A white man, who was Sir Halliday Macartney, English Secretary of the Legation, told Sun that he was under arrest and that he would be secretly taken out of London and back to Canton. The prisoner was locked in a room on the top floor of the Legation until arrangements could be made for the official kidnapping. Dr. Sun tried throwing messages out of the window weighted with coins, but one of them was picked up by one of the Legation servants and shown to the Minister, and the windows were nailed up.

In his desperation Sun managed to bribe an English servant to carry a message, telling of his plight, to a Dr. Cantlie, one of his friends. Dr. Cantlie laid the matter before the Government, which took immediate action. The building was hedged about by detectives and policemen so closely that the prisoner could not be smuggled out to a steamer.
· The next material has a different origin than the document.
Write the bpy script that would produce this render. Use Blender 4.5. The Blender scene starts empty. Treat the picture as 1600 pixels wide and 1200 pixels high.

Finally, seeing the futility of longer holding him, the Chinese Minister turned Sun loose.

The nervy little doctor went right back to the Far East and began to hatch another Revolution against his enemies.

This time it was from Japan that he operated. But because he was not thoroughly wise in the matter of some Japanese business policies he was swindled out of all the funds he had raised to buy arms by one Nakimura.

He left Japan and went to live in Singapore. He slipped into China again and started another uprising. This, too, was ill-timed, and many patriots lost their heads under the executioner's heavy blade.